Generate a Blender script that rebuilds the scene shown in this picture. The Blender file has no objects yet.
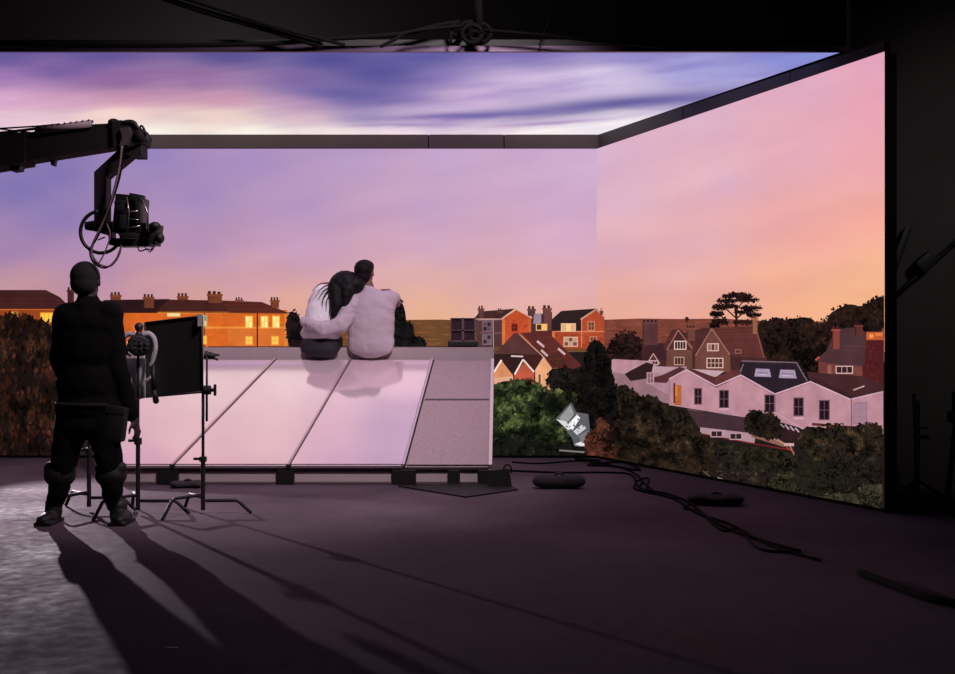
import bpy, bmesh, math, random
from mathutils import noise as NZ
from mathutils import Vector, Matrix, geometry
random.seed(11)
R = random.random
U = random.uniform
COL = bpy.context.scene.collection
F, CX, HY, CH = 1000.0, 477.5, 347.0, 1.22      # focal length, principal column, horizon row, camera height
YW = 11.0                                        # distance of the back LED wall
CXW, CYW, EXW, EYW = 1.3145, 11.0, 3.007, 7.38   # right LED wall: far corner, near end
TOPW, CEIL = 3.40, 3.563                         # top of LED walls, height of LED ceiling

def P(x, y, Y):
    return Vector(((x-CX)*Y/F, Y, CH-(y-HY)*Y/F))
def lin(c):
    return tuple((v/255/12.92 if v/255 <= .04045 else ((v/255+.055)/1.055)**2.4) for v in c)

# ---------------------------------------------------------------- materials
MATS = {}
def mat(name, c, rough=.6, metal=0.0, noise=0.0, scale=8.0, bump=0.0, spec=.5, coat=0.0):
    if name in MATS: return MATS[name]
    m = bpy.data.materials.new(name); m.use_nodes = True
    n, l = m.node_tree.nodes, m.node_tree.links
    b = n['Principled BSDF']; c = (*lin(c), 1)
    b.inputs['Base Color'].default_value = c
    b.inputs['Roughness'].default_value = rough; b.inputs['Metallic'].default_value = metal
    b.inputs['Specular IOR Level'].default_value = spec; b.inputs['Coat Weight'].default_value = coat
    if noise or bump:
        tc = n.new('ShaderNodeTexCoord'); t = n.new('ShaderNodeTexNoise')
        t.inputs['Scale'].default_value = scale; t.inputs['Detail'].default_value = 6
        l.new(tc.outputs['Object'], t.inputs['Vector'])
        if noise:
            mx = n.new('ShaderNodeMix'); mx.data_type = 'RGBA'
            mx.inputs[6].default_value = tuple(v*(1-noise) for v in c[:3])+(1,)
            mx.inputs[7].default_value = tuple(min(1, v*(1+noise)) for v in c[:3])+(1,)
            l.new(t.outputs['Fac'], mx.inputs[0]); l.new(mx.outputs[2], b.inputs['Base Color'])
        if bump:
            bp = n.new('ShaderNodeBump'); bp.inputs['Strength'].default_value = bump
            bp.inputs['Distance'].default_value = .01
            l.new(t.outputs['Fac'], bp.inputs['Height']); l.new(bp.outputs['Normal'], b.inputs['Normal'])
    MATS[name] = m; return m

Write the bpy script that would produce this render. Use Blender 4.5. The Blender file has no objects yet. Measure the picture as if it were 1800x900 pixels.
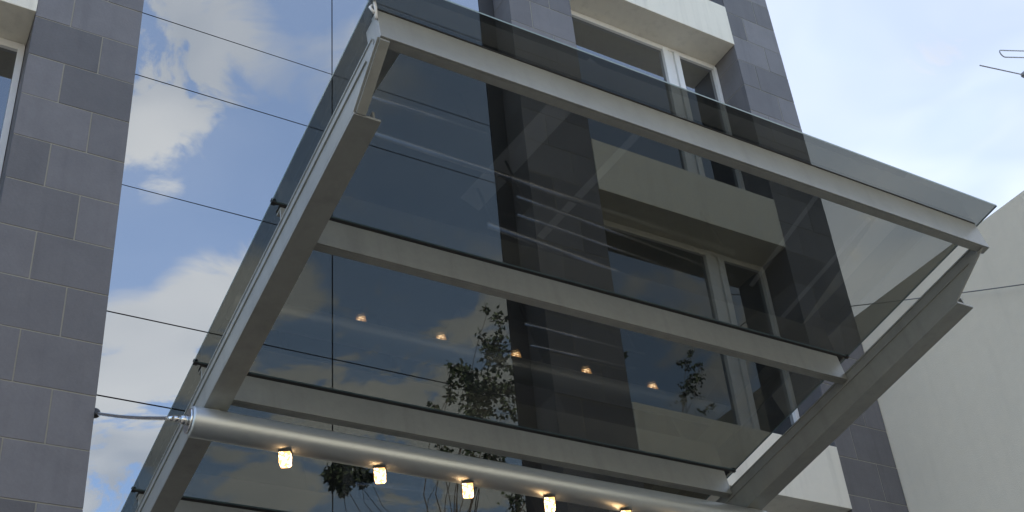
import bpy, bmesh, math, random
from mathutils import Vector, Matrix, noise
random.seed(7)
R = math.radians
scene = bpy.context.scene
COL = scene.collection

# ------------------------------------------------------------------ camera
cam_d = bpy.data.cameras.new('camera')
cam = bpy.data.objects.new('camera', cam_d)
COL.objects.link(cam)
cam_d.sensor_width = 36.0
cam_d.lens = 2130.26 / 1800 * 36.0
cam_d.shift_y = 150.0 / 1800
cam_d.clip_start = 0.05
cam_d.clip_end = 3000
right = Vector((0.86802469, -0.48991848, -0.08070321))
down = Vector((0.2057413, 0.50282375, -0.83954678))
fwd = Vector((0.45188898, 0.71214335, 0.5372599))
m = Matrix.Identity(4)
for i in range(3):
    m[i][0] = right[i]; m[i][1] = -down[i]; m[i][2] = -fwd[i]
m[2][3] = 1.6
cam.matrix_world = m
scene.camera = cam

# ------------------------------------------------------------------ world, sun, exposure
SUN_EL, SUN_AZ = 50.0, -25.0      # azimuth measured from +Y (behind the building) towards +X
world = bpy.data.worlds.new('World')
scene.world = world
world.use_nodes = True
wn = world.node_tree.nodes; wl = world.node_tree.links
wn.clear()


class NB:
    """tiny node builder"""
    def __init__(s, tree):
        s.t = tree; s.n = tree.nodes; s.l = tree.links
    def new(s, kind, **kw):
        n = s.n.new(kind)
        for k, v in kw.items():
            setattr(n, k, v)
        return n
    def put(s, sock, v):
        if v is None:
            return
        if isinstance(v, bpy.types.NodeSocket):
            s.l.new(v, sock)
        else:
            sock.default_value = v
    def math(s, op, a, b=None, c=None, clamp=False):
        n = s.new('ShaderNodeMath', operation=op, use_clamp=clamp)
        s.put(n.inputs[0], a)
        if b is not None: s.put(n.inputs[1], b)
        if c is not None: s.put(n.inputs[2], c)
        return n.outputs[0]
    def vmath(s, op, a, b=None, scale=None):
        n = s.new('ShaderNodeVectorMath', operation=op)
        s.put(n.inputs[0], a)
        if b is not None: s.put(n.inputs[1], b)
        if scale is not None: s.put(n.inputs['Scale'], scale)
        return n.outputs['Value'] if op in ('DOT_PRODUCT', 'LENGTH', 'DISTANCE') else n.outputs['Vector']
    def noise(s, vec, scale, detail=5, rough=.55, dist=0, out=0):
        n = s.new('ShaderNodeTexNoise')
        if vec is not None: s.l.new(vec, n.inputs['Vector'])
        n.inputs['Scale'].default_value = scale
        n.inputs['Detail'].default_value = detail
        n.inputs['Roughness'].default_value = rough
        n.inputs['Distortion'].default_value = dist
        return n.outputs[out]
    def ramp(s, fac, a, b, smooth=True):
        n = s.new('ShaderNodeMapRange', interpolation_type='SMOOTHSTEP' if smooth else 'LINEAR')
        s.put(n.inputs[0], fac)
        n.inputs[1].default_value = a; n.inputs[2].default_value = b
        return n.outputs[0]
    def mix(s, fac, a, b, blend='MIX'):
        n = s.new('ShaderNodeMix', data_type='RGBA', blend_type=blend)
        s.put(n.inputs[0], fac)
        s.put(n.inputs[6], a); s.put(n.inputs[7], b)
        return n.outputs[2]


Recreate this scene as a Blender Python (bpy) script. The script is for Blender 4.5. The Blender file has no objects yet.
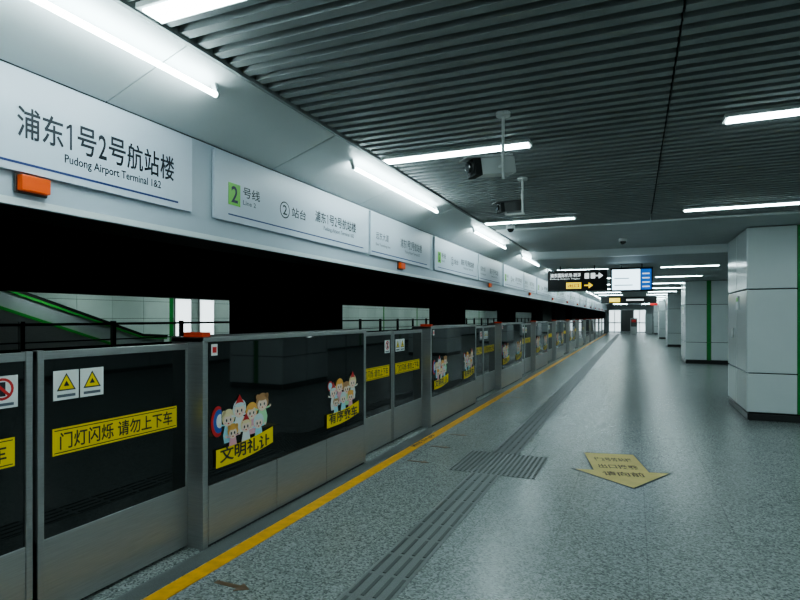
import bpy, math, random
from mathutils import Vector, Matrix
random.seed(4)
S=bpy.context.scene
COL=S.collection

# ---------------- materials ----------------
def mat(name,col,rough=.5,metal=0,emis=None,estr=0,noise=0,nscale=40,spec=.5,stretch=None,bump=0):
    m=bpy.data.materials.new(name); m.use_nodes=True
    nt=m.node_tree; b=nt.nodes['Principled BSDF']
    b.inputs['Base Color'].default_value=(*col,1)
    b.inputs['Roughness'].default_value=rough
    b.inputs['Metallic'].default_value=metal
    b.inputs['Specular IOR Level'].default_value=spec
    if emis:
        b.inputs['Emission Color'].default_value=(*emis,1); b.inputs['Emission Strength'].default_value=estr
    if noise:
        tc=nt.nodes.new('ShaderNodeTexCoord'); mp=nt.nodes.new('ShaderNodeMapping')
        nz=nt.nodes.new('ShaderNodeTexNoise'); nz.inputs['Scale'].default_value=nscale
        nz.inputs['Detail'].default_value=4
        if stretch: mp.inputs['Scale'].default_value=stretch
        cr=nt.nodes.new('ShaderNodeMapRange'); cr.inputs['To Min'].default_value=1-noise; cr.inputs['To Max'].default_value=1+noise
        cr.inputs['From Min'].default_value=.25; cr.inputs['From Max'].default_value=.75
        mx=nt.nodes.new('ShaderNodeVectorMath'); mx.operation='SCALE'
        mx.inputs[0].default_value=col
        nt.links.new(tc.outputs['Object'],mp.inputs['Vector']); nt.links.new(mp.outputs['Vector'],nz.inputs['Vector'])
        nt.links.new(nz.outputs['Fac'],cr.inputs['Value']); nt.links.new(cr.outputs['Result'],mx.inputs['Scale'])
        nt.links.new(mx.outputs['Vector'],b.inputs['Base Color'])
    return m

def floor_material():
    m=bpy.data.materials.new('granite_floor'); m.use_nodes=True
    nt=m.node_tree; L=nt.links; b=nt.nodes['Principled BSDF']
    tc=nt.nodes.new('ShaderNodeTexCoord')
    v=nt.nodes.new('ShaderNodeTexVoronoi'); v.inputs['Scale'].default_value=90
    L.new(tc.outputs['Object'],v.inputs['Vector'])
    sep=nt.nodes.new('ShaderNodeSeparateColor'); L.new(v.outputs['Color'],sep.inputs['Color'])
    r=nt.nodes.new('ShaderNodeValToRGB'); L.new(sep.outputs['Red'],r.inputs['Fac'])
    e=r.color_ramp.elements
    e[0].position=0; e[0].color=(.105,.117,.113,1); e[1].position=1; e[1].color=(.36,.39,.375,1)
    k=r.color_ramp.elements.new(.35); k.color=(.205,.225,.216,1)
    n=nt.nodes.new('ShaderNodeTexNoise'); n.inputs['Scale'].default_value=.5; n.inputs['Detail'].default_value=2
    L.new(tc.outputs['Object'],n.inputs['Vector'])
    mr=nt.nodes.new('ShaderNodeMapRange'); mr.inputs['To Min'].default_value=.93; mr.inputs['To Max'].default_value=1.06
    L.new(n.outputs['Fac'],mr.inputs['Value'])
    br=nt.nodes.new('ShaderNodeTexBrick'); br.offset=0; br.inputs['Scale'].default_value=1
    br.inputs['Brick Width'].default_value=.6; br.inputs['Row Height'].default_value=.6
    br.inputs['Mortar Size'].default_value=.003; br.inputs['Color1'].default_value=(1,1,1,1); br.inputs['Color2'].default_value=(.95,.95,.95,1); br.inputs['Mortar'].default_value=(.68,.68,.68,1)
    L.new(tc.outputs['Object'],br.inputs['Vector'])
    m1=nt.nodes.new('ShaderNodeVectorMath'); m1.operation='MULTIPLY'; L.new(r.outputs['Color'],m1.inputs[0]); L.new(br.outputs['Color'],m1.inputs[1])
    m2=nt.nodes.new('ShaderNodeVectorMath'); m2.operation='SCALE'; L.new(m1.outputs['Vector'],m2.inputs[0]); L.new(mr.outputs['Result'],m2.inputs['Scale'])
    L.new(m2.outputs['Vector'],b.inputs['Base Color'])
    b.inputs['Roughness'].default_value=.27
    return m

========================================

**What you have to do:**
Beginning with the line above that contains "Recreate this scene" and finishing with the line that contains "COL=S.collection", print those lines exactly and only. Skip all pictures.

**Written solution:**
Recreate this scene as a Blender Python (bpy) script. The script is for Blender 4.5. The Blender file has no objects yet.
import bpy, math, random
from mathutils import Vector, Matrix
random.seed(4)
S=bpy.context.scene
COL=S.collection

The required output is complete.